Troubling Traditions: Canonicity, Theatre, and Performance in the US

*** Winner of the 2024 ATHE Excellence in Editing award! ***
The award committee found Troubling Traditions to be timely, urgent, and quite comprehensive in its approach. It brings many perspectives on canonicity and decolonization, and showcases the variety of approaches and theories to working with, revising, and deconstructing the canon. It effectively balances coauthorship and polyvocality with the editors’ direct and practical statement of the project, clearly articulating why considering canonicity is necessary for theatre scholars and teachers today. We appreciated the opportunity to reflect on the ethics of what we teach, how we teach, and what we are teaching toward. This book will be an essential collection for teachers and students in coming years.

-ATHE’s Awards Committee

Troubling Traditions takes up a 21st century, field-specific conversation between scholars, educators, and artists from varying generational, geographical, and identity positions that speak to the wide array of debates around dramatic canons.

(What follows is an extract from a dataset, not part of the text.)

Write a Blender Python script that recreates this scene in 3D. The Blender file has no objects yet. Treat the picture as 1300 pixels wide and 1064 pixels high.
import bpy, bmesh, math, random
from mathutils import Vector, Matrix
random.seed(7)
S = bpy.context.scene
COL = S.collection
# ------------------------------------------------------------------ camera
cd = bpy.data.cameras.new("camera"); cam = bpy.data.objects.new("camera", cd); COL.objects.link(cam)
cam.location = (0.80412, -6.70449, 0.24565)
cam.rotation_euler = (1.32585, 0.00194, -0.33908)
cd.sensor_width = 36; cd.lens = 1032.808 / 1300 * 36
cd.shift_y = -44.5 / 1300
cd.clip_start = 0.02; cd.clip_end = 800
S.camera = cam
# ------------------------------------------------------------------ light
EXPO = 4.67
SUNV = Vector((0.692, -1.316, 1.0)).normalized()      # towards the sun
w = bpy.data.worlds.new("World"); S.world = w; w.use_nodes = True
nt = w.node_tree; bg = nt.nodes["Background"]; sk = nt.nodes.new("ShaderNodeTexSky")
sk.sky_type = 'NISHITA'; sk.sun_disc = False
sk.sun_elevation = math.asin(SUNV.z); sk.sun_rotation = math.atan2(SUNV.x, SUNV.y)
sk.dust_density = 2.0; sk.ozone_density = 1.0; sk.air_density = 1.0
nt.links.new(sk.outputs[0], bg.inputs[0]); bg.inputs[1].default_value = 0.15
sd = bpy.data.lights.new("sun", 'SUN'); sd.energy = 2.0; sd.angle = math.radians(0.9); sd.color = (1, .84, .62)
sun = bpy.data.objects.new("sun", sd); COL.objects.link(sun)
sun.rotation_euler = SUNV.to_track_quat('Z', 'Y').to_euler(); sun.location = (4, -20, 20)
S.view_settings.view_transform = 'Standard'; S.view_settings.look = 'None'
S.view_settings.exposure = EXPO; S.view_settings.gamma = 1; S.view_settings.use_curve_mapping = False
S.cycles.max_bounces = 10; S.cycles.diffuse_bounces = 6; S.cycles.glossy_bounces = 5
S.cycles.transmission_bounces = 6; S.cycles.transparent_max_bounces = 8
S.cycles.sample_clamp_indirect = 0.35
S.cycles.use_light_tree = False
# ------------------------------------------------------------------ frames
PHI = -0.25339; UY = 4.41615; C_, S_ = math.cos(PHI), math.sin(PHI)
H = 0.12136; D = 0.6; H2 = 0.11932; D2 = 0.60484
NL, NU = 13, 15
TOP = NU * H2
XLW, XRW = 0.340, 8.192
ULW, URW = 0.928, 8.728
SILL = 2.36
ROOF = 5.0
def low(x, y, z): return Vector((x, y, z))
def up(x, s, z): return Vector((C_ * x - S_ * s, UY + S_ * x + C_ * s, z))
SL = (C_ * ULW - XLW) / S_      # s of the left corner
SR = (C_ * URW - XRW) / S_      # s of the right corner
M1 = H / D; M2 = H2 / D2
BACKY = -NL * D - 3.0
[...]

Unlike Literature and other fields in the humanities, Theatre and Performance Studies has not yet fully grappled with the problems of its canon. Troubling Traditions stages that conversation in relation to the canon in the United States. It investigates the possibilities for multiplying canons, methodologies for challenging canon formation, and the role of adaptation and practice in rethinking the field’s relation to established texts. The conversations put forward by this book on the canon interrogate the field’s fundamental values, and ask how to expand the voices, forms, and bodies that constitute this discipline.